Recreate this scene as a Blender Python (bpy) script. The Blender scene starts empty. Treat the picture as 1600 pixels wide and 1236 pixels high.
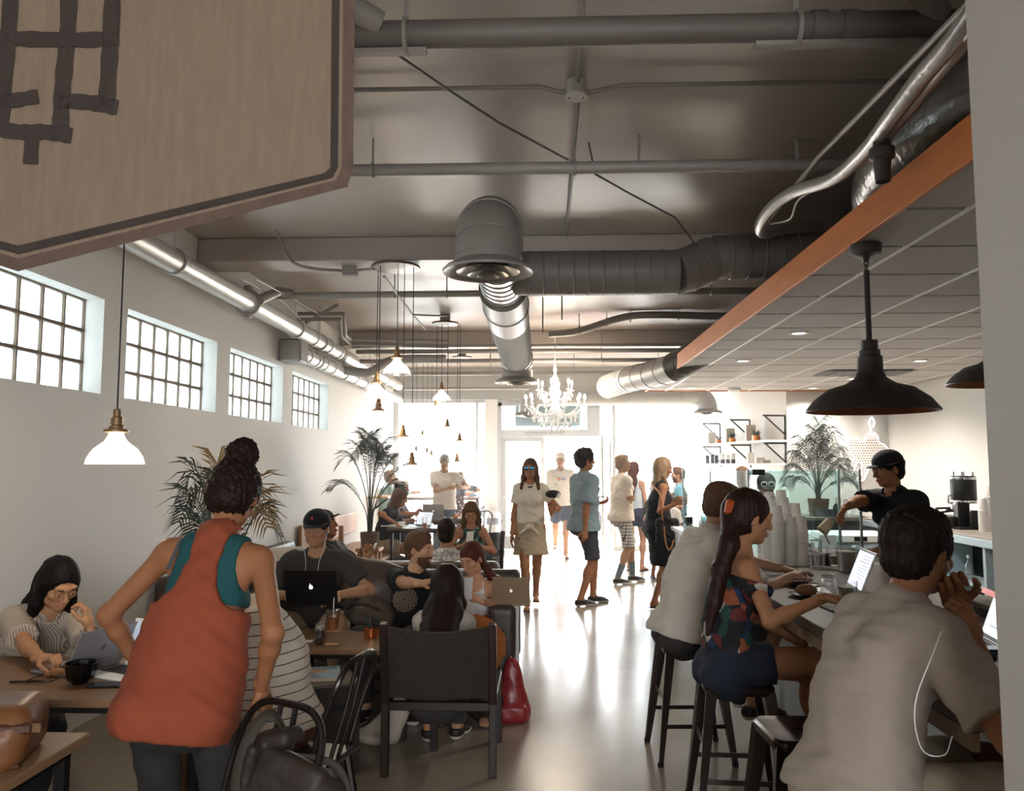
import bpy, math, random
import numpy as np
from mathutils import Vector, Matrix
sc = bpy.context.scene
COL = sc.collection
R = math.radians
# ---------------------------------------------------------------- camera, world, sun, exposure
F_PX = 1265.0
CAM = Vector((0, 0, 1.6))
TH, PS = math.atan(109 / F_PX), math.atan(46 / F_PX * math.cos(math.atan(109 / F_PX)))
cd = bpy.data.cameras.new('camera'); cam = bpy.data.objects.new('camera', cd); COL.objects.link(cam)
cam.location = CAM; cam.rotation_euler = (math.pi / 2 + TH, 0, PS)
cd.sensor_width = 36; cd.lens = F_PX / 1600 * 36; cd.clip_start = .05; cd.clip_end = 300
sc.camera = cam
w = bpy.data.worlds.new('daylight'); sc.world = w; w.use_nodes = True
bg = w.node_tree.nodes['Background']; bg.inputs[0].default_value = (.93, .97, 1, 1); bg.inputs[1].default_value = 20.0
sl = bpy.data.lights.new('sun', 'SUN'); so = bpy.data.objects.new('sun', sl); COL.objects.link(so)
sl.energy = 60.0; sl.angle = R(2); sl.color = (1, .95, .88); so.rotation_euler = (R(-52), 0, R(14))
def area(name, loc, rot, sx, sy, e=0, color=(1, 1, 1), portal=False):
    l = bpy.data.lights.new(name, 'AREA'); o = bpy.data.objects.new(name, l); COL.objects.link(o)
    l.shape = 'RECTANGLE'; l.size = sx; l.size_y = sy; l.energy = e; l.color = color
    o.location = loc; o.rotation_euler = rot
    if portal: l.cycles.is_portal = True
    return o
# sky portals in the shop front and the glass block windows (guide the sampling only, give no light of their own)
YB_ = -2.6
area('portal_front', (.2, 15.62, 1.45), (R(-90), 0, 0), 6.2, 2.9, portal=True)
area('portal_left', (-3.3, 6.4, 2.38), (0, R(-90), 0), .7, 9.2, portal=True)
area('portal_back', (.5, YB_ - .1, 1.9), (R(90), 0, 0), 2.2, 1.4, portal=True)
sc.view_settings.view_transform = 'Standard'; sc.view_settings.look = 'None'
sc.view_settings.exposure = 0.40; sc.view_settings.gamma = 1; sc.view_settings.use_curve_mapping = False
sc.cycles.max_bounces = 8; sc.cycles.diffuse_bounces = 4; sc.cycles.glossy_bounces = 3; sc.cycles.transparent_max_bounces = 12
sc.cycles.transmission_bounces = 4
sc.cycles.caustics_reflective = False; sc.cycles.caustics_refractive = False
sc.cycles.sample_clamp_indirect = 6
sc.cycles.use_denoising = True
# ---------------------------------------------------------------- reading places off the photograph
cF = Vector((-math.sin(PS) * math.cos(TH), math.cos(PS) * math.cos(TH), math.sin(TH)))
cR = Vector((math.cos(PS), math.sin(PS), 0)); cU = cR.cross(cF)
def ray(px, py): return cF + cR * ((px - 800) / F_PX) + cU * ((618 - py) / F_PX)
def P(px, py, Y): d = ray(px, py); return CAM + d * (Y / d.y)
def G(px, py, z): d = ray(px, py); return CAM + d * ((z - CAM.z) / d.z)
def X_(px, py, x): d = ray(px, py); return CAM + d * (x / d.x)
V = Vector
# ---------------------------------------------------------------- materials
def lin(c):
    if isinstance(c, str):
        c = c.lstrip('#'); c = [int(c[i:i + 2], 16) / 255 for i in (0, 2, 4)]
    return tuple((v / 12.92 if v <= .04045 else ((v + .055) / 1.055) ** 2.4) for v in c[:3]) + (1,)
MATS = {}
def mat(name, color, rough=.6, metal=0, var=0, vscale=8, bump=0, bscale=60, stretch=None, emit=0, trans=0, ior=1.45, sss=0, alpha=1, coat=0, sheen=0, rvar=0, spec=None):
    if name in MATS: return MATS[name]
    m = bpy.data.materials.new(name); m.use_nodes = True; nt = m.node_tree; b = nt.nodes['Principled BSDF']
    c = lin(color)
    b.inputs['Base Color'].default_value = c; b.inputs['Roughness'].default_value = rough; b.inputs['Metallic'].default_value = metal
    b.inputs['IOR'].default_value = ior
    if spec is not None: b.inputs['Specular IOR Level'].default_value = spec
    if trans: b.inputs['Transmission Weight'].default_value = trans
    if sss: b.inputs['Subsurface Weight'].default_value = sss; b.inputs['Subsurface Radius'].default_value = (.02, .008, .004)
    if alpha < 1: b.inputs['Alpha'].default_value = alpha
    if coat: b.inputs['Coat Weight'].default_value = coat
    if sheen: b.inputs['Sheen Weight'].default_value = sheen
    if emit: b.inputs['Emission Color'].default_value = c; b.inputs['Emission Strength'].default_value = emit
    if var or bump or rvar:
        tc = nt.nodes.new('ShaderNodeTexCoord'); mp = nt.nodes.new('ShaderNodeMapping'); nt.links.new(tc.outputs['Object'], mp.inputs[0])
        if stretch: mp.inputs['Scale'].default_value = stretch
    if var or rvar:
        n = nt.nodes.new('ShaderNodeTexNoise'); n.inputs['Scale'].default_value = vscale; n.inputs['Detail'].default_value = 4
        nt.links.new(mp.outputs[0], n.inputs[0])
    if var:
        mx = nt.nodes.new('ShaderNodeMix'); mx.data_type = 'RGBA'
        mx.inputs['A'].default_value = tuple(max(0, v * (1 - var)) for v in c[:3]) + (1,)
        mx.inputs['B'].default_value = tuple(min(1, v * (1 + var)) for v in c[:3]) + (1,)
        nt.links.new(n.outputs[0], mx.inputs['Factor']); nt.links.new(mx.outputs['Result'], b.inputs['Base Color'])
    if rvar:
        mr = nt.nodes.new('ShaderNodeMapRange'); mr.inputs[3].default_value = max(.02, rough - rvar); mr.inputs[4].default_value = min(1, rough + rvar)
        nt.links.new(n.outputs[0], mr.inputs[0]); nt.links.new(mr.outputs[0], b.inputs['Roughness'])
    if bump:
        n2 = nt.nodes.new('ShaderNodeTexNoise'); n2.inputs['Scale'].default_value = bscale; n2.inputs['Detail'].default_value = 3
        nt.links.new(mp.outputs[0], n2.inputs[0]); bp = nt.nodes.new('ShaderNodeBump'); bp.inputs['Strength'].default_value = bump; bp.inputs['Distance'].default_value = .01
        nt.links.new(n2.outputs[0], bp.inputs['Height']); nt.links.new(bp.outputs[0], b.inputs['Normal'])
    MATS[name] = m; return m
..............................
Task details
Restate the listing above word for word, and skip the pictures.

Written answer
Recreate this scene as a Blender Python (bpy) script. The Blender scene starts empty. Treat the picture as 1600 pixels wide and 1236 pixels high.
import bpy, math, random
import numpy as np
from mathutils import Vector, Matrix
sc = bpy.context.scene
COL = sc.collection
R = math.radians
# ---------------------------------------------------------------- camera, world, sun, exposure
F_PX = 1265.0
CAM = Vector((0, 0, 1.6))
TH, PS = math.atan(109 / F_PX), math.atan(46 / F_PX * math.cos(math.atan(109 / F_PX)))
cd = bpy.data.cameras.new('camera'); cam = bpy.data.objects.new('camera', cd); COL.objects.link(cam)
cam.location = CAM; cam.rotation_euler = (math.pi / 2 + TH, 0, PS)
cd.sensor_width = 36; cd.lens = F_PX / 1600 * 36; cd.clip_start = .05; cd.clip_end = 300
sc.camera = cam
w = bpy.data.worlds.new('daylight'); sc.world = w; w.use_nodes = True
bg = w.node_tree.nodes['Background']; bg.inputs[0].default_value = (.93, .97, 1, 1); bg.inputs[1].default_value = 20.0
sl = bpy.data.lights.new('sun', 'SUN'); so = bpy.data.objects.new('sun', sl); COL.objects.link(so)
sl.energy = 60.0; sl.angle = R(2); sl.color = (1, .95, .88); so.rotation_euler = (R(-52), 0, R(14))
def area(name, loc, rot, sx, sy, e=0, color=(1, 1, 1), portal=False):
    l = bpy.data.lights.new(name, 'AREA'); o = bpy.data.objects.new(name, l); COL.objects.link(o)
    l.shape = 'RECTANGLE'; l.size = sx; l.size_y = sy; l.energy = e; l.color = color
    o.location = loc; o.rotation_euler = rot
    if portal: l.cycles.is_portal = True
    return o
# sky portals in the shop front and the glass block windows (guide the sampling only, give no light of their own)
YB_ = -2.6
area('portal_front', (.2, 15.62, 1.45), (R(-90), 0, 0), 6.2, 2.9, portal=True)
area('portal_left', (-3.3, 6.4, 2.38), (0, R(-90), 0), .7, 9.2, portal=True)
area('portal_back', (.5, YB_ - .1, 1.9), (R(90), 0, 0), 2.2, 1.4, portal=True)
sc.view_settings.view_transform = 'Standard'; sc.view_settings.look = 'None'
sc.view_settings.exposure = 0.40; sc.view_settings.gamma = 1; sc.view_settings.use_curve_mapping = False
sc.cycles.max_bounces = 8; sc.cycles.diffuse_bounces = 4; sc.cycles.glossy_bounces = 3; sc.cycles.transparent_max_bounces = 12
sc.cycles.transmission_bounces = 4
sc.cycles.caustics_reflective = False; sc.cycles.caustics_refractive = False
sc.cycles.sample_clamp_indirect = 6
sc.cycles.use_denoising = True
# ---------------------------------------------------------------- reading places off the photograph
cF = Vector((-math.sin(PS) * math.cos(TH), math.cos(PS) * math.cos(TH), math.sin(TH)))
cR = Vector((math.cos(PS), math.sin(PS), 0)); cU = cR.cross(cF)
def ray(px, py): return cF + cR * ((px - 800) / F_PX) + cU * ((618 - py) / F_PX)
def P(px, py, Y): d = ray(px, py); return CAM + d * (Y / d.y)
def G(px, py, z): d = ray(px, py); return CAM + d * ((z - CAM.z) / d.z)
def X_(px, py, x): d = ray(px, py); return CAM + d * (x / d.x)
V = Vector
# ---------------------------------------------------------------- materials
def lin(c):
    if isinstance(c, str):
        c = c.lstrip('#'); c = [int(c[i:i + 2], 16) / 255 for i in (0, 2, 4)]
    return tuple((v / 12.92 if v <= .04045 else ((v + .055) / 1.055) ** 2.4) for v in c[:3]) + (1,)
MATS = {}
def mat(name, color, rough=.6, metal=0, var=0, vscale=8, bump=0, bscale=60, stretch=None, emit=0, trans=0, ior=1.45, sss=0, alpha=1, coat=0, sheen=0, rvar=0, spec=None):
    if name in MATS: return MATS[name]
    m = bpy.data.materials.new(name); m.use_nodes = True; nt = m.node_tree; b = nt.nodes['Principled BSDF']
    c = lin(color)
    b.inputs['Base Color'].default_value = c; b.inputs['Roughness'].default_value = rough; b.inputs['Metallic'].default_value = metal
    b.inputs['IOR'].default_value = ior
    if spec is not None: b.inputs['Specular IOR Level'].default_value = spec
    if trans: b.inputs['Transmission Weight'].default_value = trans
    if sss: b.inputs['Subsurface Weight'].default_value = sss; b.inputs['Subsurface Radius'].default_value = (.02, .008, .004)
    if alpha < 1: b.inputs['Alpha'].default_value = alpha
    if coat: b.inputs['Coat Weight'].default_value = coat
    if sheen: b.inputs['Sheen Weight'].default_value = sheen
    if emit: b.inputs['Emission Color'].default_value = c; b.inputs['Emission Strength'].default_value = emit
    if var or bump or rvar:
        tc = nt.nodes.new('ShaderNodeTexCoord'); mp = nt.nodes.new('ShaderNodeMapping'); nt.links.new(tc.outputs['Object'], mp.inputs[0])
        if stretch: mp.inputs['Scale'].default_value = stretch
    if var or rvar:
        n = nt.nodes.new('ShaderNodeTexNoise'); n.inputs['Scale'].default_value = vscale; n.inputs['Detail'].default_value = 4
        nt.links.new(mp.outputs[0], n.inputs[0])
    if var:
        mx = nt.nodes.new('ShaderNodeMix'); mx.data_type = 'RGBA'
        mx.inputs['A'].default_value = tuple(max(0, v * (1 - var)) for v in c[:3]) + (1,)
        mx.inputs['B'].default_value = tuple(min(1, v * (1 + var)) for v in c[:3]) + (1,)
        nt.links.new(n.outputs[0], mx.inputs['Factor']); nt.links.new(mx.outputs['Result'], b.inputs['Base Color'])
    if rvar:
        mr = nt.nodes.new('ShaderNodeMapRange'); mr.inputs[3].default_value = max(.02, rough - rvar); mr.inputs[4].default_value = min(1, rough + rvar)
        nt.links.new(n.outputs[0], mr.inputs[0]); nt.links.new(mr.outputs[0], b.inputs['Roughness'])
    if bump:
        n2 = nt.nodes.new('ShaderNodeTexNoise'); n2.inputs['Scale'].default_value = bscale; n2.inputs['Detail'].default_value = 3
        nt.links.new(mp.outputs[0], n2.inputs[0]); bp = nt.nodes.new('ShaderNodeBump'); bp.inputs['Strength'].default_value = bump; bp.inputs['Distance'].default_value = .01
        nt.links.new(n2.outputs[0], bp.inputs['Height']); nt.links.new(bp.outputs[0], b.inputs['Normal'])
    MATS[name] = m; return m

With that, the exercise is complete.